▶ _Problem description_: Exactly repeat the material, dropping only the pictures.

------ Data section ------

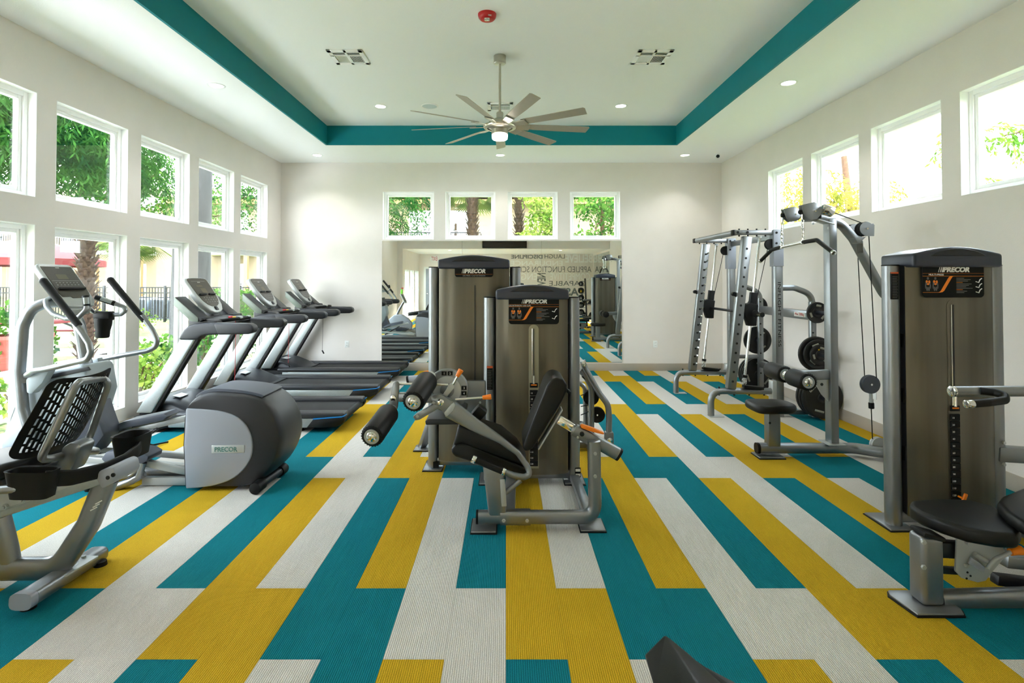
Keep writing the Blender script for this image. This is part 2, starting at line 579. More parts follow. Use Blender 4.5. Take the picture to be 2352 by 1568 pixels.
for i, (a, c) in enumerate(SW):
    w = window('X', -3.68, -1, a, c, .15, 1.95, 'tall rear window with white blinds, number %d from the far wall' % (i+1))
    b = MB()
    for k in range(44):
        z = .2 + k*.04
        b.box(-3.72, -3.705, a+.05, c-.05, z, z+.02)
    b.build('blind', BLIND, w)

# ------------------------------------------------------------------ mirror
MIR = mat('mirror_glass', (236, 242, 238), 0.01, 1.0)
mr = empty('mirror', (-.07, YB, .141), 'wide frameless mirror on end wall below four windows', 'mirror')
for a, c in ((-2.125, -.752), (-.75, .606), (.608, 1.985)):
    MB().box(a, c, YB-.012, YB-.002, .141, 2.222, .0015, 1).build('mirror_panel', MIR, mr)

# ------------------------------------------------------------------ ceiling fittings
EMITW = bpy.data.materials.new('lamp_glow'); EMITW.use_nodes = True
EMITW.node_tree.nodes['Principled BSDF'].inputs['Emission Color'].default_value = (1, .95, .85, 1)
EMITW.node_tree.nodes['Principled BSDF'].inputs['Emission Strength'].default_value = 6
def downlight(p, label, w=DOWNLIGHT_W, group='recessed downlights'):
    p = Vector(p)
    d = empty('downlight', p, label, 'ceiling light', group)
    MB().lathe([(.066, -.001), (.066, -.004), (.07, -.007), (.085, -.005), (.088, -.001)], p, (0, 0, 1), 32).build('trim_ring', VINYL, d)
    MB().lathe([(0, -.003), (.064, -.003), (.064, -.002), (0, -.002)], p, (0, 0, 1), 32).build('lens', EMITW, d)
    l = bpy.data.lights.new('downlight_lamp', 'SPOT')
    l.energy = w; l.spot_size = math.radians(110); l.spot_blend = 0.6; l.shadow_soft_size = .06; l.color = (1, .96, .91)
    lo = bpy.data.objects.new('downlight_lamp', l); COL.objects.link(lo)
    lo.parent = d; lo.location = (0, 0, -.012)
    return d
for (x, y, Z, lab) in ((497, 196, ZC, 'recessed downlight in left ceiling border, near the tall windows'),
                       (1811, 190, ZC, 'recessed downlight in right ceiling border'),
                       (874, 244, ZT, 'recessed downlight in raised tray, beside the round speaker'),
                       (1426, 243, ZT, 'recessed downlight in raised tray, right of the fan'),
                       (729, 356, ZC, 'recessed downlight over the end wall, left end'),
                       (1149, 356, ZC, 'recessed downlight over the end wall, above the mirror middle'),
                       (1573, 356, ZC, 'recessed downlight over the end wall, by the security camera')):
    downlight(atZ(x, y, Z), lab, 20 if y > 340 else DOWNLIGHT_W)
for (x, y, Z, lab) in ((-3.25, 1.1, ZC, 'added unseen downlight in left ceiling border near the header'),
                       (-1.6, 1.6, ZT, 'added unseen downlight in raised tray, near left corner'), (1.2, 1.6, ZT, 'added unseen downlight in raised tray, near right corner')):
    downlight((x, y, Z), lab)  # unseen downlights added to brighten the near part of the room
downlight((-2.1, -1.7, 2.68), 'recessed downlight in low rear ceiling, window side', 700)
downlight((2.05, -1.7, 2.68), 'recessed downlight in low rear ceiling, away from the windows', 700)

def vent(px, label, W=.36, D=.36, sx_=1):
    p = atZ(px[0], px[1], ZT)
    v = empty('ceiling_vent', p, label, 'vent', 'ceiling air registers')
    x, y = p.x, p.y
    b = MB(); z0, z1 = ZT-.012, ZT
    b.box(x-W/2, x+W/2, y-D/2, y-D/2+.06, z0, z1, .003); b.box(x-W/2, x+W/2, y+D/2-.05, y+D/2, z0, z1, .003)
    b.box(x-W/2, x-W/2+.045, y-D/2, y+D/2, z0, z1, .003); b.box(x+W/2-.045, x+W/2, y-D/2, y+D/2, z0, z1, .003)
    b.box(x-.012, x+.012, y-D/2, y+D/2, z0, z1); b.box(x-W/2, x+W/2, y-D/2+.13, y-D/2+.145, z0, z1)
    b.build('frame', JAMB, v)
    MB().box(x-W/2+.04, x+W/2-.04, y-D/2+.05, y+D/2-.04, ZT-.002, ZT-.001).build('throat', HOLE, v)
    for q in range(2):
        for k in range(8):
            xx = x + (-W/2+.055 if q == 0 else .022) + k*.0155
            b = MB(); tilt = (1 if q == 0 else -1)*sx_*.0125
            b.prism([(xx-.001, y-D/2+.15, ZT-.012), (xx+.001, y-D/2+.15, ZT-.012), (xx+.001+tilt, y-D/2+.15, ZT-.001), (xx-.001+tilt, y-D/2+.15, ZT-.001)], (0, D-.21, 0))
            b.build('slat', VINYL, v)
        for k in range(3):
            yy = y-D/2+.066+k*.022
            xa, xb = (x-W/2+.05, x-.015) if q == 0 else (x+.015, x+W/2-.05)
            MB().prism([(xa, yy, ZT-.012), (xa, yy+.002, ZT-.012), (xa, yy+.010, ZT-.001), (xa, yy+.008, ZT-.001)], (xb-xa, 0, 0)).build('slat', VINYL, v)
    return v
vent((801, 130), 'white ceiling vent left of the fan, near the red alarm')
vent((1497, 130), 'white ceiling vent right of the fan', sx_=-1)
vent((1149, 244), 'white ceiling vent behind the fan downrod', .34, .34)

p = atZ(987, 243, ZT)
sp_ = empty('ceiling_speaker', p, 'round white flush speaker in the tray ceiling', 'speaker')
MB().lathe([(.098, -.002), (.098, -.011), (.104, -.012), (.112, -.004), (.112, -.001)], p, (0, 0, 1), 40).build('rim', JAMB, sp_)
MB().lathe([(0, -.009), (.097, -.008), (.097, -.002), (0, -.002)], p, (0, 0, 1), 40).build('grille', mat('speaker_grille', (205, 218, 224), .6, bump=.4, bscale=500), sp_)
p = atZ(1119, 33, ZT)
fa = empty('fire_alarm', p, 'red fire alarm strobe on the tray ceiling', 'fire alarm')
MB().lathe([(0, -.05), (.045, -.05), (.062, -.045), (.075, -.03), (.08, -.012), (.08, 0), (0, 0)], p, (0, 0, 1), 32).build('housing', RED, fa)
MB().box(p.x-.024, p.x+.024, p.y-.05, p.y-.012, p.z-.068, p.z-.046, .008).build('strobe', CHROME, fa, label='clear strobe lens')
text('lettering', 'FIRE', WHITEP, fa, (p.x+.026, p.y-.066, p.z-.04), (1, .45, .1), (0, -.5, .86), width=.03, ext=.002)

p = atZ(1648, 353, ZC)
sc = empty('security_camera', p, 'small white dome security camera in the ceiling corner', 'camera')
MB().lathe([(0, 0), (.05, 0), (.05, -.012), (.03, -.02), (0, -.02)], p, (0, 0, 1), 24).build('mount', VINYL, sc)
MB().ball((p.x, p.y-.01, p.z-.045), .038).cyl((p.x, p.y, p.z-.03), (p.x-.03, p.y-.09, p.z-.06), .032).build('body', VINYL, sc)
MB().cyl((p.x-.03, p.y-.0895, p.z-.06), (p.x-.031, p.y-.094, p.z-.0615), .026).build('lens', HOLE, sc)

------

▶ _Result below_:
Keep writing the Blender script for this image. This is part 2, starting at line 579. More parts follow. Use Blender 4.5. Take the picture to be 2352 by 1568 pixels.
for i, (a, c) in enumerate(SW):
    w = window('X', -3.68, -1, a, c, .15, 1.95, 'tall rear window with white blinds, number %d from the far wall' % (i+1))
    b = MB()
    for k in range(44):
        z = .2 + k*.04
        b.box(-3.72, -3.705, a+.05, c-.05, z, z+.02)
    b.build('blind', BLIND, w)

# ------------------------------------------------------------------ mirror
MIR = mat('mirror_glass', (236, 242, 238), 0.01, 1.0)
mr = empty('mirror', (-.07, YB, .141), 'wide frameless mirror on end wall below four windows', 'mirror')
for a, c in ((-2.125, -.752), (-.75, .606), (.608, 1.985)):
    MB().box(a, c, YB-.012, YB-.002, .141, 2.222, .0015, 1).build('mirror_panel', MIR, mr)

# ------------------------------------------------------------------ ceiling fittings
EMITW = bpy.data.materials.new('lamp_glow'); EMITW.use_nodes = True
EMITW.node_tree.nodes['Principled BSDF'].inputs['Emission Color'].default_value = (1, .95, .85, 1)
EMITW.node_tree.nodes['Principled BSDF'].inputs['Emission Strength'].default_value = 6
def downlight(p, label, w=DOWNLIGHT_W, group='recessed downlights'):
    p = Vector(p)
    d = empty('downlight', p, label, 'ceiling light', group)
    MB().lathe([(.066, -.001), (.066, -.004), (.07, -.007), (.085, -.005), (.088, -.001)], p, (0, 0, 1), 32).build('trim_ring', VINYL, d)
    MB().lathe([(0, -.003), (.064, -.003), (.064, -.002), (0, -.002)], p, (0, 0, 1), 32).build('lens', EMITW, d)
    l = bpy.data.lights.new('downlight_lamp', 'SPOT')
    l.energy = w; l.spot_size = math.radians(110); l.spot_blend = 0.6; l.shadow_soft_size = .06; l.color = (1, .96, .91)
    lo = bpy.data.objects.new('downlight_lamp', l); COL.objects.link(lo)
    lo.parent = d; lo.location = (0, 0, -.012)
    return d
for (x, y, Z, lab) in ((497, 196, ZC, 'recessed downlight in left ceiling border, near the tall windows'),
                       (1811, 190, ZC, 'recessed downlight in right ceiling border'),
                       (874, 244, ZT, 'recessed downlight in raised tray, beside the round speaker'),
                       (1426, 243, ZT, 'recessed downlight in raised tray, right of the fan'),
                       (729, 356, ZC, 'recessed downlight over the end wall, left end'),
                       (1149, 356, ZC, 'recessed downlight over the end wall, above the mirror middle'),
                       (1573, 356, ZC, 'recessed downlight over the end wall, by the security camera')):
    downlight(atZ(x, y, Z), lab, 20 if y > 340 else DOWNLIGHT_W)
for (x, y, Z, lab) in ((-3.25, 1.1, ZC, 'added unseen downlight in left ceiling border near the header'),
                       (-1.6, 1.6, ZT, 'added unseen downlight in raised tray, near left corner'), (1.2, 1.6, ZT, 'added unseen downlight in raised tray, near right corner')):
    downlight((x, y, Z), lab)  # unseen downlights added to brighten the near part of the room
downlight((-2.1, -1.7, 2.68), 'recessed downlight in low rear ceiling, window side', 700)
downlight((2.05, -1.7, 2.68), 'recessed downlight in low rear ceiling, away from the windows', 700)

def vent(px, label, W=.36, D=.36, sx_=1):
    p = atZ(px[0], px[1], ZT)
    v = empty('ceiling_vent', p, label, 'vent', 'ceiling air registers')
    x, y = p.x, p.y
    b = MB(); z0, z1 = ZT-.012, ZT
    b.box(x-W/2, x+W/2, y-D/2, y-D/2+.06, z0, z1, .003); b.box(x-W/2, x+W/2, y+D/2-.05, y+D/2, z0, z1, .003)
    b.box(x-W/2, x-W/2+.045, y-D/2, y+D/2, z0, z1, .003); b.box(x+W/2-.045, x+W/2, y-D/2, y+D/2, z0, z1, .003)
    b.box(x-.012, x+.012, y-D/2, y+D/2, z0, z1); b.box(x-W/2, x+W/2, y-D/2+.13, y-D/2+.145, z0, z1)
    b.build('frame', JAMB, v)
    MB().box(x-W/2+.04, x+W/2-.04, y-D/2+.05, y+D/2-.04, ZT-.002, ZT-.001).build('throat', HOLE, v)
    for q in range(2):
        for k in range(8):
            xx = x + (-W/2+.055 if q == 0 else .022) + k*.0155
            b = MB(); tilt = (1 if q == 0 else -1)*sx_*.0125
            b.prism([(xx-.001, y-D/2+.15, ZT-.012), (xx+.001, y-D/2+.15, ZT-.012), (xx+.001+tilt, y-D/2+.15, ZT-.001), (xx-.001+tilt, y-D/2+.15, ZT-.001)], (0, D-.21, 0))
            b.build('slat', VINYL, v)
        for k in range(3):
            yy = y-D/2+.066+k*.022
            xa, xb = (x-W/2+.05, x-.015) if q == 0 else (x+.015, x+W/2-.05)
            MB().prism([(xa, yy, ZT-.012), (xa, yy+.002, ZT-.012), (xa, yy+.010, ZT-.001), (xa, yy+.008, ZT-.001)], (xb-xa, 0, 0)).build('slat', VINYL, v)
    return v
vent((801, 130), 'white ceiling vent left of the fan, near the red alarm')
vent((1497, 130), 'white ceiling vent right of the fan', sx_=-1)
vent((1149, 244), 'white ceiling vent behind the fan downrod', .34, .34)

p = atZ(987, 243, ZT)
sp_ = empty('ceiling_speaker', p, 'round white flush speaker in the tray ceiling', 'speaker')
MB().lathe([(.098, -.002), (.098, -.011), (.104, -.012), (.112, -.004), (.112, -.001)], p, (0, 0, 1), 40).build('rim', JAMB, sp_)
MB().lathe([(0, -.009), (.097, -.008), (.097, -.002), (0, -.002)], p, (0, 0, 1), 40).build('grille', mat('speaker_grille', (205, 218, 224), .6, bump=.4, bscale=500), sp_)
p = atZ(1119, 33, ZT)
fa = empty('fire_alarm', p, 'red fire alarm strobe on the tray ceiling', 'fire alarm')
MB().lathe([(0, -.05), (.045, -.05), (.062, -.045), (.075, -.03), (.08, -.012), (.08, 0), (0, 0)], p, (0, 0, 1), 32).build('housing', RED, fa)
MB().box(p.x-.024, p.x+.024, p.y-.05, p.y-.012, p.z-.068, p.z-.046, .008).build('strobe', CHROME, fa, label='clear strobe lens')
text('lettering', 'FIRE', WHITEP, fa, (p.x+.026, p.y-.066, p.z-.04), (1, .45, .1), (0, -.5, .86), width=.03, ext=.002)

p = atZ(1648, 353, ZC)
sc = empty('security_camera', p, 'small white dome security camera in the ceiling corner', 'camera')
MB().lathe([(0, 0), (.05, 0), (.05, -.012), (.03, -.02), (0, -.02)], p, (0, 0, 1), 24).build('mount', VINYL, sc)
MB().ball((p.x, p.y-.01, p.z-.045), .038).cyl((p.x, p.y, p.z-.03), (p.x-.03, p.y-.09, p.z-.06), .032).build('body', VINYL, sc)
MB().cyl((p.x-.03, p.y-.0895, p.z-.06), (p.x-.031, p.y-.094, p.z-.0615), .026).build('lens', HOLE, sc)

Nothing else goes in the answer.